If you go back further you will see me generate momentum on some pulls. About 3yr ago with the M35A2. More recently an oak with my 7500lb cummins dodge. Momentum reduces the need for the hinge to hold...the hinge only needs to hold while the tree is static. If we winched those side leaners, they would tilt to the winch 15 degrees, snap off, and fall with the lean/weight.

The trees in the compilation the hinged the best were 80' tall and winched, so I think they seemed to hinge better than they actually did, because it was slow. They are the back yard euc videos. I eliminated side lean with them because the shots were tight and euc is untrustworthy. Winched because they back leaned over the neighbor's and there was no room to move a vehicle and make momentum. Employed midline log to help maintain pull speed.
 
On a tapered hinge resisting side lean - if you made the whole hinge 30% thicker than standard 10%dia thickness then the hinge would be initially 30% stronger (1st power of thickness). If you then cut it to taper 13%dia
(10% + 30% of 10%dia) down to standard you get less than 30% strength increase, without running the math on the geometry I'd estimate +20% strength increase.

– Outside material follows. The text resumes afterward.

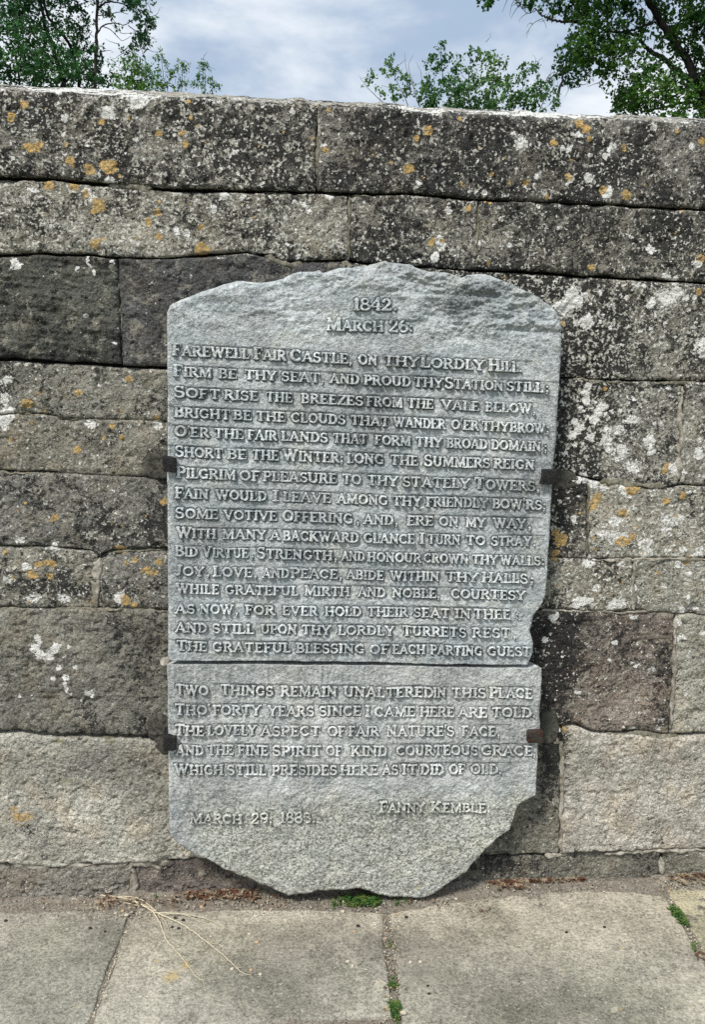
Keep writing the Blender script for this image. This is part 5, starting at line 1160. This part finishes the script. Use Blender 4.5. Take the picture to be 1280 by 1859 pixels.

e.g. numbers 10% thick hinge on 24" dbh = 2.4" thick, +30% = 3.12" thick

Step1 moments of inertia - simple
Step 2 - calculate normal forces, moments and shear forces - bit harder
Step 3 - calculate and combine stresses into max localized values i.e. compare to yield strength - hard
Step1to3 - do this parametrically with dbh, log length density weight lean angle to learn something e.g. factor of safety
this is all independent of the topic of hinge failure mechanism except as applies to yield strength


So far an interesting side note is that shear stress is max midway as opposed the moment generated normal stress which is max at the edges. Shear is quadratic distribution not linear too.